Le film s’ancre dans l’actualité et les questions qui l’entourent : les écoutes téléphoniques (de médias, d’équipes de campagnes ou de services d’espionnage), les campagnes présidentielles, les libérations d’otages au Moyen-Orient, ou encore le burn-out au travail. En ce sens il n’est pas difficile de s’immerger dans cette histoire qui pourrait très bien faire aujourd’hui la Une d’un journal à sensation. En 2017, ce film a une résonance particulière, car le contexte politique de l’intrigue se trouve être aussi une année d’élection présidentielle. Mais il est assez intéressant de voir la façon dont le personnage incarné par Denis Podalydès paraît d’un autre temps dans la façon de procéder sur les écoutes, repoussant toute technologie du 21ème siècle : ordinateur, enregistrement MP3...

Pendant une heure et demi, nous sommes collés aux chaussures de Duval (pas au premier degré bien sûr car un film sur uniquement des chaussures ne serait pas forcément passionnant). Nous n’en savons pas plus que lui et c'est là que résidee la force du film. On suit donc cet homme ordinaire qui va être confronté à des événements qui le dépassent. Il est prisonnier d’une mécanique enclenchée par des hommes haut placés, dont lui n’est qu’un pion. Mais il est aussi prisonnier d’une mécanique plus subtile, celle de son travail où tout n’est que mécanique comme le rappel la mise en scène (le lecteur de bande magnétique de la cassette audio, la machine à écrire, etc.). Et surtout, le travail qu’il accepte est une mécanique en soi, dont il ne doit pas gripper les rouages, tout étant minutieusement minuté, avec des règles strictes. Mais au final, Duval sera le grain de sable de ce système qu’il décidera de ne plus suivre. Dès lors son personnage va sortir du cadre dans lequel il se trouve.
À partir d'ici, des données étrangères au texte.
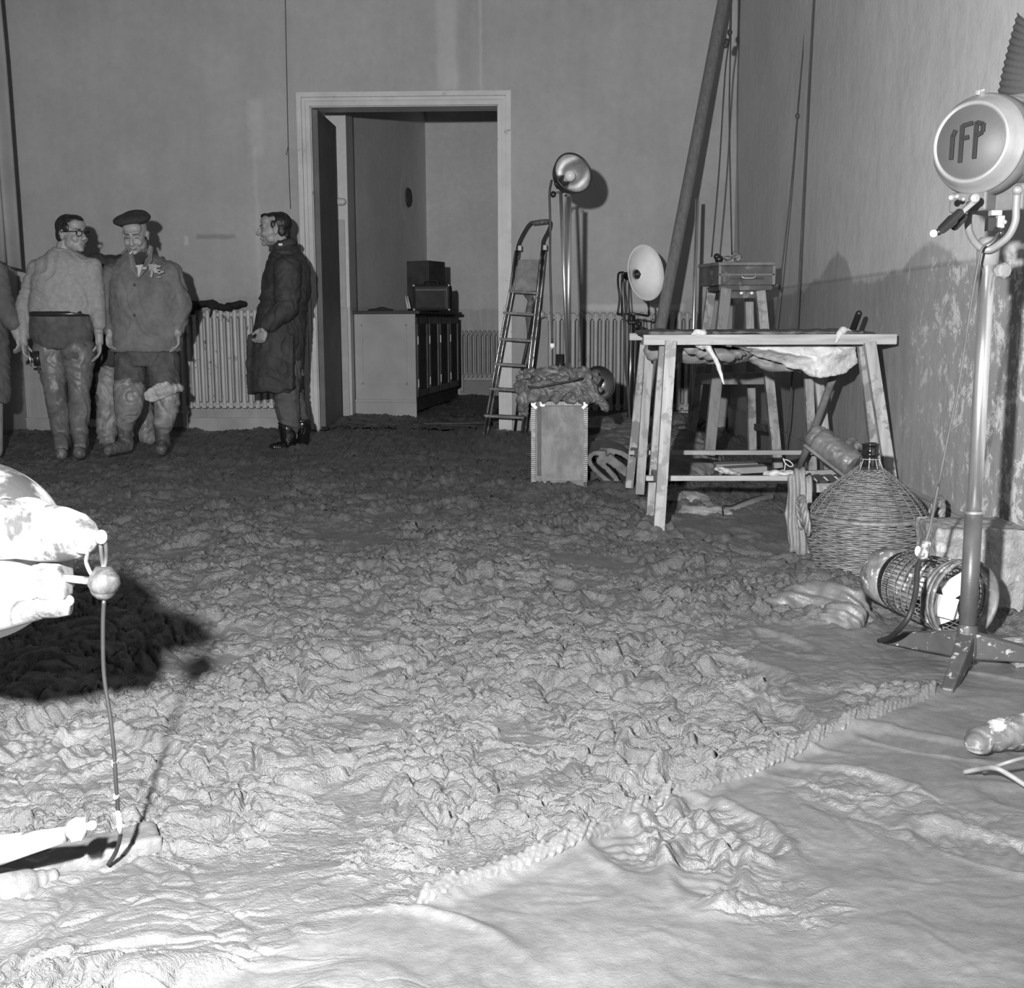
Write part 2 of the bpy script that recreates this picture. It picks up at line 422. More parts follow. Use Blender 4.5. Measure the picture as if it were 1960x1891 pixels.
# door casing of stepped mouldings, mitred round the opening
m_cas = M('casing_paint', .62, .45, vs=5, var=.12, dirt=(.38, 9, .66))
def casing(prof):
    g = G()
    for o0, o1, y0 in prof:     # band from o0 to o1 outside the opening, standing y0 proud of the wall
        xa, xb, za = DX0 - o1, DX1 + o1, DZ + o1; xi, xj, zi = DX0 - o0, DX1 + o0, DZ + o0
        for q in ([(xa, 0), (xi, 0), (xi, zi), (xa, za)], [(xj, 0), (xb, 0), (xb, za), (xj, zi)], [(xi, zi), (xj, zi), (xb, za), (xa, za)]):
            g.prism([(x, YB, z) for x, z in q], (0, -y0, 0))
    return g
put('trim_1', casing([(.0, .034, .028), (.034, .04, .016), (.04, .066, .03), (.066, .072, .018), (.072, .112, .044)]), m_cas, kind='structure')
put('trim_2', G().box((DX0 - .001, YB, 0), (DX0 + .006, YB + .25, DZ)).box((DX1 - .006, YB, 0), (DX1 + .001, YB + .25, DZ)).box((DX0, YB, DZ - .006), (DX1, YB + .25, DZ)), m_cas, kind='structure')
# left door leaf folded back into the inner room, seen along its face
m_leaf = M('door_leaf_paint', .15, .6, vs=4, var=.2)
g = G().obox((DX0 + .032, YB + .43, 1.39), (.024, 0, 0), (0, .41, 0), (0, 0, 1.37))
dl = put('door_1', g, m_leaf, bevel=.004, kind='structure')
# strip of wall past the leaf, and the narrow pale board leaning on it
q0 = at(647, 800, 11.35); q1 = at(671, 800, 11.35)
top = at(655, 420, 11.33).z
m_strip = M('pale_board_paint', .62, .5, var=.08)
put('trim_3', G().box((q0.x - .15, 11.36, 0), (q1.x + .02, 11.75, ZT)), m_room, kind='structure')
put('narrow_board', G().box((q0.x - .02, 11.335, .0), (q1.x - .005, 11.36, 1.08)).box((q0.x - .02, 11.335, 1.085), (q1.x - .012, 11.36, top)), M('narrow_board_grey', .5, .5, var=.1), bevel=.003,
    label='tall narrow pale board standing just behind the open door leaf', cat='board')
q = at(653, 386, 11.2)
k = thing('wall_knob', 'small rounded white porcelain fitting high up behind the door leaf', 'fitting', at(640, 386, 11.36))
put('stem', G().tube([at(640, 386, 11.25), at(650, 386, 11.25)], .034, 14), M('porcelain', .75, .25, var=.05), k, True)
put('rounded_end', G().cap(at(650, 386, 11.25), at(656, 386, 11.25), .036, .033, 16), M('porcelain', .75, .25), k, True)
# flue hole with soot rings on the inner left wall
q = at(797, 378, 14.0); d = (b_ - a).normalized(); nrm = V((d.y, -d.x, 0))
def onwall(y): return a + (b_ - a) * ((y - a.y) / (b_.y - a.y))
q = onwall(13.95) + V((0, 0, at(797, 378, 13.95).z))
put('flue_cover', G().lathe([(0, .012), (.07, .015), (.105, .02), (.115, .004), (.115, -.01)], q, nrm, 28), M('sooty_metal', .07, .7, vs=30, var=.6), smooth=True,
    label='dark oval soot-blackened flue cover high on the inner room wall', cat='vent')
put('trim_4', G().lathe([(.118, 0), (.14, .006), (.17, .004), (.2, .007), (.25, .004), (.29, .006), (.33, .0)], q, nrm, 40), m_room, smooth=True, kind='structure')

# ================================================================== MUD
def lineside(x, y): return (y - (1.97 + .91 * x)) * .74
def mud_mask(x, y):
    s = lineside(x, y) + .02 * pn(x * 9, y * 9)
    far = sstep(-.01, .05, s)
    sm = lambda cx, cy, rx, ry_, lo: 1 - (1 - lo) * sstep(1.25, .7, np.sqrt(((x - cx) / rx) ** 2 + ((y - cy) / ry_) ** 2) + .25 * pn(x * 5, y * 5))
    m = far * sm(.95, 3.25, .5, .34, .12) * sm(-1.15, 2.35, .35, .22, .5) * sm(.62, 2.75, .12, .3, .45) * sm(1.0, 5.3, .5, .45, .25) * sm(-.75, 1.75, .5, .2, .35)
    hi = lambda cx, cy, rx, ry_, v: v * sstep(1.2, .6, np.sqrt(((x - cx) / rx) ** 2 + ((y - cy) / ry_) ** 2) + .35 * pn(x * 6 + 5, y * 6))
    near = np.maximum.reduce([hi(.30, 2.02, .17, .16, .5), hi(.62, 2.22, .14, .14, .35), hi(.9, 2.05, .4, .1, .25), hi(-.75, 1.66, .3, .1, .5), hi(.36, 1.8, .12, .1, .4), hi(-.3, 1.5, .25, .1, .12)])
    return np.maximum(m, near * (1 - far))
_fp = np.random.RandomState(5)
PRINTS = [(_fp.uniform(-4, 1.3), _fp.uniform(1.9, 8.5), _fp.uniform(-.9, .9)) for _ in range(230)]
PRINTS += [(.34, 2.08, .5), (.28, 1.93, -.2), (1.0, 2.2, 1.2), (.8, 1.98, .9), (.85, 2.52, 1.1), (.6, 2.3, 1.0)]
def mud_height(x, y, hero=True):
    x = x.astype(float); y = y.astype(float)
    wx = .05 * fbm(x * 4.1, y * 4.1, 3) + .10 * pn(x * 1.7, y * 1.9); wy = .05 * fbm(x * 4.3 + 31, y * 4.3, 3) + .10 * pn(x * 1.6 + 9, y * 1.8)
    X = x + wx; Y = y + wy
    m = mud_mask(x, y)
    # slabs of trodden clay overlapping like scales
    f1, f2, i1 = worley(X * 5.2, Y * 6.6)
    e = sstep(0, .10, f2 - f1)
    a = (.55 * i1 + .55 * np.sqrt(np.clip(1.05 - f1 * f1, 0, 1))) * (.35 + .65 * e)
    f3, f4, i2 = worley(X * 12.5 + 4, Y * 15.5 + 3 + .4 * i1)
    c = (.5 * i2 + .5 * np.sqrt(np.clip(1.05 - f3 * f3, 0, 1))) * (.4 + .6 * sstep(0, .12, f4 - f3))
    # curled folds: gentle rise, sudden drop
    t = 5.5 * (Y + .5 * X * np.sign(pn(x * .8, y * .8))) + 1.6 * pn(X * 3.2, Y * 3.2) + .5 * pn(X * 9, Y * 9); fr = t - np.floor(t)
    fold = np.where(fr < .86, np.sqrt(fr / .86 + 1e-6), (1 - fr) / .14)
    t2 = 17 * (X * .5 + Y) + 2.2 * pn(X * 7, Y * 7 + 5); fr2 = t2 - np.floor(t2)
    fold2 = np.where(fr2 < .8, fr2 / .8, (1 - fr2) / .2)
    k1 = sstep(-.3, .4, pn(x * 1.9 + 3, y * 1.9)); k2 = sstep(-.1, .5, pn(x * 3.1, y * 3.1 + 8))
    rid = 1 - np.abs(pn(X * 9, Y * 11)) * 2.2
    f5, f6, i3 = worley(X * 27 + 9 + i2, Y * 33 + 1)
    d3 = .6 * i3 + .4 * np.sqrt(np.clip(1.05 - f5 * f5, 0, 1))
    cre = np.exp(-((f2 - f1) / .06) ** 2) * .7 + np.exp(-((f4 - f3) / .09) ** 2) * .5
    nar = 1 - np.abs(pn(X * 5.5 + 3, Y * 7.5)) * 2; nar = np.clip(nar, 0, 1) ** 6
    k3 = sstep(-.25, .3, pn(x * 2.7 + 40, y * 3.1)); c = c * (.25 + .85 * k3); d3 = d3 * (.1 + 1.1 * k3)
    h = .028 * a * (1 - .5 * k1) + .019 * c + .014 * fold * k1 + .008 * fold2 * k2 + .008 * d3 * sstep(-.3, .4, pn(x * 4, y * 4)) + .010 * rid - .008 * cre - .012 * nar + .006 * fbm(X * 26, Y * 30, 3) + .026 * fbm(x * 1.8, y * 1.8, 2)
    h = h - .026; pl = -.016 + .004 * pn(x * 3, y * 3); dl = h - pl; h = pl + np.where(dl > 0, dl, dl * .12) + .0025 * sstep(.006, -.004, dl)
    # smooth slurry
    big = .012 * pn(x * 2.1, y * 2.6) + .004 * pn(X * 5, Y * 7)
    sw = 3.1 * (y + .35 * x) + 1.1 * pn(x * 2.2, y * 2.2); fs = sw - np.floor(sw)
    big = big + .010 * np.exp(-((fs - .5) / .09) ** 2) * sstep(.0, .45, pn(x * 2.4 + 2, y * 2.4)) + .0016 * pn(X * 24, Y * 30)
    # boot prints: a sunken sole with a squeezed-up rim
    d = np.zeros_like(x)
    for cx, cy, an in PRINTS:
        n = (np.abs(x - cx) < .26) & (np.abs(y - cy) < .26)
        if not n.any(): continue
        dx = x[n] - cx; dy = y[n] - cy; ca, sa = math.cos(an), math.sin(an)
        u = (dx * ca + dy * sa) / .062; v = (-dx * sa + dy * ca) / .15; r = np.sqrt(u * u + v * v) + .12 * pn(dx * 14 + cx * 9, dy * 14)
        q = np.where(r < 1, -.016 * sstep(1, .72, r) + .002 * np.sin(v * 34) * (r < .8), 0) + .011 * np.exp(-((r - 1.13) / .16) ** 2)
        d[n] += q
    h = h * m + big * (1 - m) + d * np.clip(m + .35, 0, 1)
    # furrowed ridge pushed up along the sunken cable
    s = lineside(x, y); al = x * .74 + y * .67
    run = sstep(1.0, 1.1, al) * sstep(2.72, 2.62, al)
    h = h + run * (.010 * np.exp(-((s - .015) / .03) ** 2) - .004 * np.exp(-((s + .035) / .02) ** 2)) - .5 * run * np.exp(-(s / .03) ** 2) * (h * m)
    return h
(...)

Au niveau scénario, on reste néanmoins, sur quelque chose de classique mais bien ficelé. Cette "Mécanique de l’ombre" est à la fois politique et teintée d’espionnage. Deux bémols viennent cependant ternir un peu ce film. Premièrement la musique, qui appuie beaucoup trop l’action et qui heureusement ne reste pas en tête. Deuxièmement, le rôle féminin (seul personnage féminin du long-métrage d’ailleurs), qui manque de consistance et dont la relation avec le personnage interprété par François Cluzet aurait mérité meilleur traitement. Premier film de son réalisateur, "La mécanique de l’ombre" se pose comme un thriller politique de bonne facture. Un bon de moment de cinéma en somme.